* begin *

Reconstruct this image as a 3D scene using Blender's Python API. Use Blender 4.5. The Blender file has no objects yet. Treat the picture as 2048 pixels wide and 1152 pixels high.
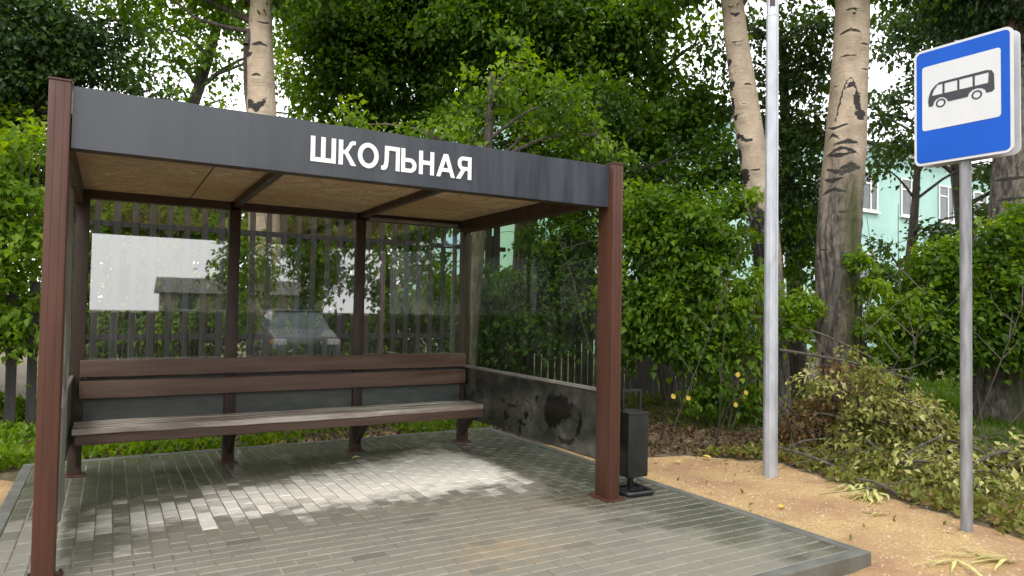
import bpy, bmesh, math, random
import numpy as np
from mathutils import Vector, Matrix
R = math.radians
random.seed(4); rng = np.random.default_rng(4)
sc = bpy.context.scene
C = sc.collection

# ------------------------------------------------------------------ camera
CAM = np.array([0.2078, -4.2414, 1.4528]); YAW, PITCH, ROLL, FPX = 0.5241, 0.0310, 0.0168, 1388.5
_f = np.array([math.sin(YAW)*math.cos(PITCH), math.cos(YAW)*math.cos(PITCH), math.sin(PITCH)])
_r0 = np.array([math.cos(YAW), -math.sin(YAW), 0.0]); _u0 = np.cross(_r0, _f)
_r = math.cos(ROLL)*_r0 + math.sin(ROLL)*_u0; _u = -math.sin(ROLL)*_r0 + math.cos(ROLL)*_u0
cam = bpy.data.cameras.new('camera'); co = bpy.data.objects.new('camera', cam); C.objects.link(co)
co.matrix_world = Matrix(((_r[0], _u[0], -_f[0], CAM[0]), (_r[1], _u[1], -_f[1], CAM[1]), (_r[2], _u[2], -_f[2], CAM[2]), (0, 0, 0, 1)))
cam.sensor_width = 36; cam.lens = FPX/2048*36; cam.clip_end = 1500; cam.clip_start = 0.05
sc.camera = co
def at(px, py, d):                      # point seen at a photo pixel, d metres deep
    return CAM + d*((px-1024)/FPX*_r - (py-576)/FPX*_u + _f)

# ------------------------------------------------------------------ world, sun, exposure
w = bpy.data.worlds.new('World'); sc.world = w; w.use_nodes = True
nt = w.node_tree; bg = nt.nodes['Background']
SUN_EL, SUN_AZ = R(52), R(215)          # azimuth clockwise from +y: front left, behind the camera
sky = nt.nodes.new('ShaderNodeTexSky'); sky.sky_type = 'NISHITA'; sky.sun_disc = False
sky.sun_elevation = SUN_EL; sky.sun_rotation = SUN_AZ; sky.air_density = 1.0; sky.dust_density = 3.0
tc = nt.nodes.new('ShaderNodeTexCoord'); no = nt.nodes.new('ShaderNodeTexNoise')
no.inputs['Scale'].default_value = 1.6; no.inputs['Detail'].default_value = 5
nt.links.new(tc.outputs['Generated'], no.inputs['Vector'])
cr = nt.nodes.new('ShaderNodeValToRGB'); cr.color_ramp.elements[0].position = .3; cr.color_ramp.elements[1].position = .7
cr.color_ramp.elements[0].color = (13.6, 13.7, 13.9, 1); cr.color_ramp.elements[1].color = (18.5, 18.4, 18.2, 1)
nt.links.new(no.outputs['Fac'], cr.inputs['Fac'])
mx = nt.nodes.new('ShaderNodeMix'); mx.data_type = 'RGBA'; mx.inputs[0].default_value = .88
nt.links.new(sky.outputs[0], mx.inputs[6]); nt.links.new(cr.outputs[0], mx.inputs[7])
nt.links.new(mx.outputs[2], bg.inputs['Color']); bg.inputs['Strength'].default_value = 0.12
sd = bpy.data.lights.new('sun', 'SUN'); sd.energy = 1.5; sd.angle = R(14); sd.color = (1, .95, .86)
so = bpy.data.objects.new('sun', sd); C.objects.link(so)
sdir = Vector((math.sin(SUN_AZ)*math.cos(SUN_EL), math.cos(SUN_AZ)*math.cos(SUN_EL), math.sin(SUN_EL)))
so.rotation_euler = sdir.to_track_quat('Z', 'Y').to_euler()
sc.view_settings.view_transform = 'Standard'; sc.view_settings.look = 'None'
sc.view_settings.exposure = 0.5; sc.view_settings.gamma = 1
sc.render.engine = 'CYCLES'
cy = sc.cycles; cy.use_denoising = True; cy.max_bounces = 8; cy.diffuse_bounces = 4; cy.glossy_bounces = 4
cy.transmission_bounces = 6; cy.transparent_max_bounces = 16; cy.caustics_reflective = False; cy.caustics_refractive = False
cy.sample_clamp_indirect = 8; cy.pixel_filter_width = 2.1

# ------------------------------------------------------------------ materials
def mat(name):
    m = bpy.data.materials.new(name); m.use_nodes = True; t = m.node_tree
    return m, t, t.nodes['Principled BSDF']
def N(t, ty, **kw):
    n = t.nodes.new(ty)
    for k, v in kw.items():
        if k in n.inputs: n.inputs[k].default_value = v
        else: setattr(n, k, v)
    return n
def ramp(t, fac, stops):
    n = t.nodes.new('ShaderNodeValToRGB'); e = n.color_ramp.elements
    while len(e) < len(stops): e.new(.5)
    for el, (p, c) in zip(e, stops): el.position = p; el.color = (*c, 1) if len(c) == 3 else c
    t.links.new(fac, n.inputs['Fac']); return n
def coords(t, scale=(1, 1, 1), kind='Object'):
    a = N(t, 'ShaderNodeTexCoord'); b = N(t, 'ShaderNodeMapping'); b.inputs['Scale'].default_value = scale
    t.links.new(a.outputs[kind], b.inputs['Vector']); return b.outputs[0]
def noise(t, vec, scale, detail=4, rough=.55):
    n = N(t, 'ShaderNodeTexNoise', Scale=scale, Detail=detail, Roughness=rough); t.links.new(vec, n.inputs['Vector']); return n.outputs['Fac']
def bump(t, b, h, strength=.3, dist=.01):
    n = N(t, 'ShaderNodeBump', Strength=strength, Distance=dist); t.links.new(h, n.inputs['Height']); t.links.new(n.outputs[0], b.inputs['Normal']); return n
def mix(t, fac, a, b, blend='MIX'):
    n = N(t, 'ShaderNodeMix', data_type='RGBA', blend_type=blend)
    for s, v in ((0, fac), (6, a), (7, b)):
        if hasattr(v, 'is_linked') or hasattr(v, 'links'): t.links.new(v, n.inputs[s])
        else: n.inputs[s].default_value = v if s == 0 else (*v, 1)
    return n.outputs[2]
def mrange(t, v, a, b, c=0., d=1.):
    n = N(t, 'ShaderNodeMapRange'); n.inputs[1].default_value = a; n.inputs[2].default_value = b; n.inputs[3].default_value = c; n.inputs[4].default_value = d
    t.links.new(v, n.inputs[0]); return n.outputs[0]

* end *

What you have to do
Omit pictures; set down the rest of the material word for word.

Finished task
Reconstruct this image as a 3D scene using Blender's Python API. Use Blender 4.5. The Blender file has no objects yet. Treat the picture as 2048 pixels wide and 1152 pixels high.
import bpy, bmesh, math, random
import numpy as np
from mathutils import Vector, Matrix
R = math.radians
random.seed(4); rng = np.random.default_rng(4)
sc = bpy.context.scene
C = sc.collection

# ------------------------------------------------------------------ camera
CAM = np.array([0.2078, -4.2414, 1.4528]); YAW, PITCH, ROLL, FPX = 0.5241, 0.0310, 0.0168, 1388.5
_f = np.array([math.sin(YAW)*math.cos(PITCH), math.cos(YAW)*math.cos(PITCH), math.sin(PITCH)])
_r0 = np.array([math.cos(YAW), -math.sin(YAW), 0.0]); _u0 = np.cross(_r0, _f)
_r = math.cos(ROLL)*_r0 + math.sin(ROLL)*_u0; _u = -math.sin(ROLL)*_r0 + math.cos(ROLL)*_u0
cam = bpy.data.cameras.new('camera'); co = bpy.data.objects.new('camera', cam); C.objects.link(co)
co.matrix_world = Matrix(((_r[0], _u[0], -_f[0], CAM[0]), (_r[1], _u[1], -_f[1], CAM[1]), (_r[2], _u[2], -_f[2], CAM[2]), (0, 0, 0, 1)))
cam.sensor_width = 36; cam.lens = FPX/2048*36; cam.clip_end = 1500; cam.clip_start = 0.05
sc.camera = co
def at(px, py, d):                      # point seen at a photo pixel, d metres deep
    return CAM + d*((px-1024)/FPX*_r - (py-576)/FPX*_u + _f)

# ------------------------------------------------------------------ world, sun, exposure
w = bpy.data.worlds.new('World'); sc.world = w; w.use_nodes = True
nt = w.node_tree; bg = nt.nodes['Background']
SUN_EL, SUN_AZ = R(52), R(215)          # azimuth clockwise from +y: front left, behind the camera
sky = nt.nodes.new('ShaderNodeTexSky'); sky.sky_type = 'NISHITA'; sky.sun_disc = False
sky.sun_elevation = SUN_EL; sky.sun_rotation = SUN_AZ; sky.air_density = 1.0; sky.dust_density = 3.0
tc = nt.nodes.new('ShaderNodeTexCoord'); no = nt.nodes.new('ShaderNodeTexNoise')
no.inputs['Scale'].default_value = 1.6; no.inputs['Detail'].default_value = 5
nt.links.new(tc.outputs['Generated'], no.inputs['Vector'])
cr = nt.nodes.new('ShaderNodeValToRGB'); cr.color_ramp.elements[0].position = .3; cr.color_ramp.elements[1].position = .7
cr.color_ramp.elements[0].color = (13.6, 13.7, 13.9, 1); cr.color_ramp.elements[1].color = (18.5, 18.4, 18.2, 1)
nt.links.new(no.outputs['Fac'], cr.inputs['Fac'])
mx = nt.nodes.new('ShaderNodeMix'); mx.data_type = 'RGBA'; mx.inputs[0].default_value = .88
nt.links.new(sky.outputs[0], mx.inputs[6]); nt.links.new(cr.outputs[0], mx.inputs[7])
nt.links.new(mx.outputs[2], bg.inputs['Color']); bg.inputs['Strength'].default_value = 0.12
sd = bpy.data.lights.new('sun', 'SUN'); sd.energy = 1.5; sd.angle = R(14); sd.color = (1, .95, .86)
so = bpy.data.objects.new('sun', sd); C.objects.link(so)
sdir = Vector((math.sin(SUN_AZ)*math.cos(SUN_EL), math.cos(SUN_AZ)*math.cos(SUN_EL), math.sin(SUN_EL)))
so.rotation_euler = sdir.to_track_quat('Z', 'Y').to_euler()
sc.view_settings.view_transform = 'Standard'; sc.view_settings.look = 'None'
sc.view_settings.exposure = 0.5; sc.view_settings.gamma = 1
sc.render.engine = 'CYCLES'
cy = sc.cycles; cy.use_denoising = True; cy.max_bounces = 8; cy.diffuse_bounces = 4; cy.glossy_bounces = 4
cy.transmission_bounces = 6; cy.transparent_max_bounces = 16; cy.caustics_reflective = False; cy.caustics_refractive = False
cy.sample_clamp_indirect = 8; cy.pixel_filter_width = 2.1

# ------------------------------------------------------------------ materials
def mat(name):
    m = bpy.data.materials.new(name); m.use_nodes = True; t = m.node_tree
    return m, t, t.nodes['Principled BSDF']
def N(t, ty, **kw):
    n = t.nodes.new(ty)
    for k, v in kw.items():
        if k in n.inputs: n.inputs[k].default_value = v
        else: setattr(n, k, v)
    return n
def ramp(t, fac, stops):
    n = t.nodes.new('ShaderNodeValToRGB'); e = n.color_ramp.elements
    while len(e) < len(stops): e.new(.5)
    for el, (p, c) in zip(e, stops): el.position = p; el.color = (*c, 1) if len(c) == 3 else c
    t.links.new(fac, n.inputs['Fac']); return n
def coords(t, scale=(1, 1, 1), kind='Object'):
    a = N(t, 'ShaderNodeTexCoord'); b = N(t, 'ShaderNodeMapping'); b.inputs['Scale'].default_value = scale
    t.links.new(a.outputs[kind], b.inputs['Vector']); return b.outputs[0]
def noise(t, vec, scale, detail=4, rough=.55):
    n = N(t, 'ShaderNodeTexNoise', Scale=scale, Detail=detail, Roughness=rough); t.links.new(vec, n.inputs['Vector']); return n.outputs['Fac']
def bump(t, b, h, strength=.3, dist=.01):
    n = N(t, 'ShaderNodeBump', Strength=strength, Distance=dist); t.links.new(h, n.inputs['Height']); t.links.new(n.outputs[0], b.inputs['Normal']); return n
def mix(t, fac, a, b, blend='MIX'):
    n = N(t, 'ShaderNodeMix', data_type='RGBA', blend_type=blend)
    for s, v in ((0, fac), (6, a), (7, b)):
        if hasattr(v, 'is_linked') or hasattr(v, 'links'): t.links.new(v, n.inputs[s])
        else: n.inputs[s].default_value = v if s == 0 else (*v, 1)
    return n.outputs[2]
def mrange(t, v, a, b, c=0., d=1.):
    n = N(t, 'ShaderNodeMapRange'); n.inputs[1].default_value = a; n.inputs[2].default_value = b; n.inputs[3].default_value = c; n.inputs[4].default_value = d
    t.links.new(v, n.inputs[0]); return n.outputs[0]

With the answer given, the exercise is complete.